Right now, the two ships, known only as "hulls 667 and 668" will basically be modeled after NCL's Norwegian Dawn and Norwegian Star. The ships will be built to cruise quickly -- capable of moving at 24 - 25 knots. They are ever so slightly larger than Norwegian Dawn and Norwegian Star.

Meyer Werft (not to be confused with another German shipyard Lloyd Werft -- which is working feverishly on the delayed Pride of America)-- has built four ships for NCL and/or its parent company. These are Norwegian Spirit, Norwegian Dawn and Norwegian Star (along with Star's SuperStar Virgo).

Detail-wise, the design of the new ships won't offer too many surprises.
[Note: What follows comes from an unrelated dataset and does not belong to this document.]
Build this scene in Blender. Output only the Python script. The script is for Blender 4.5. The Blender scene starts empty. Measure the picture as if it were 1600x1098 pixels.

There will be ten different restaurants - from a steak house and sushi bar to a coffee bar and Spanish eatery. State-of-the-art environmental and safety management technology will be integrated into the design and that includes advanced wastewater treatment plants, water-emulsion injection systems that reduce nox emissions from the diesel engines, and shore side discharge pumping systems for closed-system waste disposal to licensed land-based facilities. The ships will also have a CCTV surveillance system with more than 1000 cameras monitoring all areas of the ship to assist the officers and crew in their safe and efficient management of operations.